##### Provided material

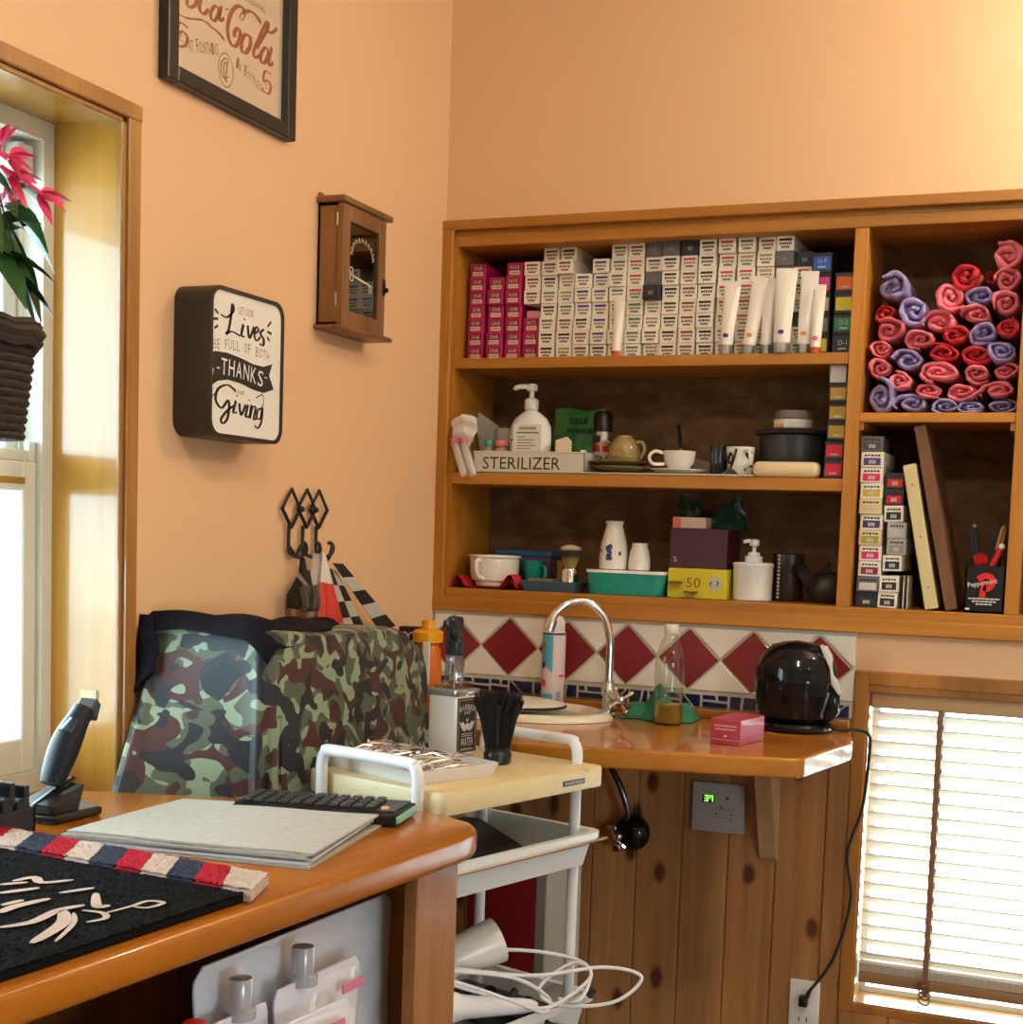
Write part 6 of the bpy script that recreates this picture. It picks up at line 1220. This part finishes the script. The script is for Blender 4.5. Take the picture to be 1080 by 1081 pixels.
_c = mixc(_nt, blob((1, 8, 5), (16, 18, 20), .565, .57), _c, (.012, .014, .020))
_nt.links.new(_c, _b.inputs['Base Color'])
per = rrect(.010, .258, -1.20, -.585, .035, 8); NP_ = len(per); cen_ = Vector((.134, -.90))
def ztop(x, y): return 1.085+.032*min(1, max(0, (-.62-y)/.58))+.008*math.sin(9*y+6*x)-.060*max(0, (y+.77)/.185)**2
def per_at(u):
    f = u*NP_; i = int(f) % NP_; t = f-int(f); a = Vector(per[i]); return a.lerp(Vector(per[(i+1) % NP_]), t)
def cape(u, v):
    e = per_at(u % 1.0); n_ = Vector((e.x-.134, (e.y+.89)*.45))
    n_.normalize()
    if v < .30:
        k = v/.30; p = cen_.lerp(e, k); z = ztop(p.x, p.y)-.006*k**6; return (max(.006, p.x), p.y, z)
    k = (v-.30)/.70; drop = .335*k
    fold = math.sin(u*58)+.6*math.sin(u*31+1.3)
    out_ = .008*math.sin(min(1, k*6)*PI/2)+k*(.010+.010*fold)
    fr_ = max(0, min(1, (-1.06-e.y)/.12)); lf = max(0, min(1, (.25-e.x)/.22)); flare = fr_*lf*.15*k**1.25
    x = e.x+n_.x*out_+.035*fr_*lf*k; y = e.y+n_.y*out_-flare
    return (max(.006+.002*fold*k if k > .2 else .006, min(x, .278)), y, ztop(e.x, e.y)-.006-drop)
mb = MB(); mb.grid(cape, 220, 44, cu=True); co = mb.build('camouflage_cape', CAMO); tag(co, 'camouflage barber cape draped over the low cabinet behind the desk', 'cape')
mo = co.modifiers.new('cloth', 'SOLIDIFY'); mo.thickness = .002; mo.offset = 1
NB = pm('navy_black_cloth', (.008, .008, .013), .9, spec=.15)
def black_top(u, v):   # lies along the top, its near end hanging over the corner
    y = -1.222+.47*u; w_ = .245*(1-.45*u*u); x = .008+w_*v; z = ztop(x, y)+.006+.010*abs(math.sin(4.6*u+1.2*v))*math.sin(PI*v)+.005*math.sin(15*u+6*v)*math.sin(PI*v)
    e_ = max(0, v-.86)/.14; z -= .028*e_**1.5*(1-.6*u)+.012*math.sin(7*u+1)*e_; x += .012*e_
    f_ = max(0, .06-u)/.06; z -= .030*f_; return (x, y-.004*f_, z)
mb = MB(); mb.grid(black_top, 60, 24)
mb.grid(lambda u, v: (.006+.030*u+.020*v*u+.003*math.sin(9*v+3*u), -1.222-.010*math.sin(PI*u)-.018*v-.004*math.sin(8*v), ztop(.03, -1.2)+.004-.145*v*(1-.35*u)), 12, 18)
bo = mb.build('black_cape', NB); tag(bo, 'black cape bunched on top of the camouflage cape', 'cape'); mo = bo.modifiers.new('cloth', 'SOLIDIFY'); mo.thickness = .003; mo.offset = 1
# ================================================================== the trolley
ZTR = .870
TL_ = (.5115, -.967, 0); TR = math.radians(-17); TM = Matrix.Translation(TL_) @ Matrix.Rotation(TR, 4, 'Z')
tro = thing('salon_trolley', 'cream and white tiered salon trolley between the desk and worktop', 'trolley', TL_, TR)
CRM = pm('aged_cream_plastic', (.66, .55, .30), .4); _nt = CRM.node_tree; _n = tex(_nt, 'ShaderNodeTexNoise', (28, 28, 60), Scale=1., Detail=4, Roughness=.7); _nt.links.new(ramp(_nt, _n.outputs['Fac'], [(.26, (.34, .24, .10)), (.33, (.66, .54, .29)), (.8, (.70, .60, .34))]), _nt.nodes['Principled BSDF'].inputs['Base Color'])
IVO = pm('ivory_plastic', (.70, .74, .75), .35); WTB = pm('white_enamel_tube', (.74, .76, .78), .25, coat=.3)
mb = L(); mb.prism(rrect(-.16, .16, -.222, .222, .014), ZTR-.039, ZTR, 'Z', 0, .004, 2, True); mb.build('top_tray', CRM, tro)
mb = L(); mb.box((.1604, .095, ZTR-.026), (.1612, .160, ZTR-.016), 0); 
mb.build('badge', pm('dark_badge', (.06, .045, .05), .4), tro)
mb = L()
for k in range(7): mb.box((.1612, .100+.0078*k, ZTR-.0235), (.1616, .1055+.0078*k, ZTR-.0185))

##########

# What the exercise asks
Transcribe the whole listing exactly. Pictures are excluded.

# Full output
Write part 6 of the bpy script that recreates this picture. It picks up at line 1220. This part finishes the script. The script is for Blender 4.5. Take the picture to be 1080 by 1081 pixels.
_c = mixc(_nt, blob((1, 8, 5), (16, 18, 20), .565, .57), _c, (.012, .014, .020))
_nt.links.new(_c, _b.inputs['Base Color'])
per = rrect(.010, .258, -1.20, -.585, .035, 8); NP_ = len(per); cen_ = Vector((.134, -.90))
def ztop(x, y): return 1.085+.032*min(1, max(0, (-.62-y)/.58))+.008*math.sin(9*y+6*x)-.060*max(0, (y+.77)/.185)**2
def per_at(u):
    f = u*NP_; i = int(f) % NP_; t = f-int(f); a = Vector(per[i]); return a.lerp(Vector(per[(i+1) % NP_]), t)
def cape(u, v):
    e = per_at(u % 1.0); n_ = Vector((e.x-.134, (e.y+.89)*.45))
    n_.normalize()
    if v < .30:
        k = v/.30; p = cen_.lerp(e, k); z = ztop(p.x, p.y)-.006*k**6; return (max(.006, p.x), p.y, z)
    k = (v-.30)/.70; drop = .335*k
    fold = math.sin(u*58)+.6*math.sin(u*31+1.3)
    out_ = .008*math.sin(min(1, k*6)*PI/2)+k*(.010+.010*fold)
    fr_ = max(0, min(1, (-1.06-e.y)/.12)); lf = max(0, min(1, (.25-e.x)/.22)); flare = fr_*lf*.15*k**1.25
    x = e.x+n_.x*out_+.035*fr_*lf*k; y = e.y+n_.y*out_-flare
    return (max(.006+.002*fold*k if k > .2 else .006, min(x, .278)), y, ztop(e.x, e.y)-.006-drop)
mb = MB(); mb.grid(cape, 220, 44, cu=True); co = mb.build('camouflage_cape', CAMO); tag(co, 'camouflage barber cape draped over the low cabinet behind the desk', 'cape')
mo = co.modifiers.new('cloth', 'SOLIDIFY'); mo.thickness = .002; mo.offset = 1
NB = pm('navy_black_cloth', (.008, .008, .013), .9, spec=.15)
def black_top(u, v):   # lies along the top, its near end hanging over the corner
    y = -1.222+.47*u; w_ = .245*(1-.45*u*u); x = .008+w_*v; z = ztop(x, y)+.006+.010*abs(math.sin(4.6*u+1.2*v))*math.sin(PI*v)+.005*math.sin(15*u+6*v)*math.sin(PI*v)
    e_ = max(0, v-.86)/.14; z -= .028*e_**1.5*(1-.6*u)+.012*math.sin(7*u+1)*e_; x += .012*e_
    f_ = max(0, .06-u)/.06; z -= .030*f_; return (x, y-.004*f_, z)
mb = MB(); mb.grid(black_top, 60, 24)
mb.grid(lambda u, v: (.006+.030*u+.020*v*u+.003*math.sin(9*v+3*u), -1.222-.010*math.sin(PI*u)-.018*v-.004*math.sin(8*v), ztop(.03, -1.2)+.004-.145*v*(1-.35*u)), 12, 18)
bo = mb.build('black_cape', NB); tag(bo, 'black cape bunched on top of the camouflage cape', 'cape'); mo = bo.modifiers.new('cloth', 'SOLIDIFY'); mo.thickness = .003; mo.offset = 1
# ================================================================== the trolley
ZTR = .870
TL_ = (.5115, -.967, 0); TR = math.radians(-17); TM = Matrix.Translation(TL_) @ Matrix.Rotation(TR, 4, 'Z')
tro = thing('salon_trolley', 'cream and white tiered salon trolley between the desk and worktop', 'trolley', TL_, TR)
CRM = pm('aged_cream_plastic', (.66, .55, .30), .4); _nt = CRM.node_tree; _n = tex(_nt, 'ShaderNodeTexNoise', (28, 28, 60), Scale=1., Detail=4, Roughness=.7); _nt.links.new(ramp(_nt, _n.outputs['Fac'], [(.26, (.34, .24, .10)), (.33, (.66, .54, .29)), (.8, (.70, .60, .34))]), _nt.nodes['Principled BSDF'].inputs['Base Color'])
IVO = pm('ivory_plastic', (.70, .74, .75), .35); WTB = pm('white_enamel_tube', (.74, .76, .78), .25, coat=.3)
mb = L(); mb.prism(rrect(-.16, .16, -.222, .222, .014), ZTR-.039, ZTR, 'Z', 0, .004, 2, True); mb.build('top_tray', CRM, tro)
mb = L(); mb.box((.1604, .095, ZTR-.026), (.1612, .160, ZTR-.016), 0); 
mb.build('badge', pm('dark_badge', (.06, .045, .05), .4), tro)
mb = L()
for k in range(7): mb.box((.1612, .100+.0078*k, ZTR-.0235), (.1616, .1055+.0078*k, ZTR-.0185))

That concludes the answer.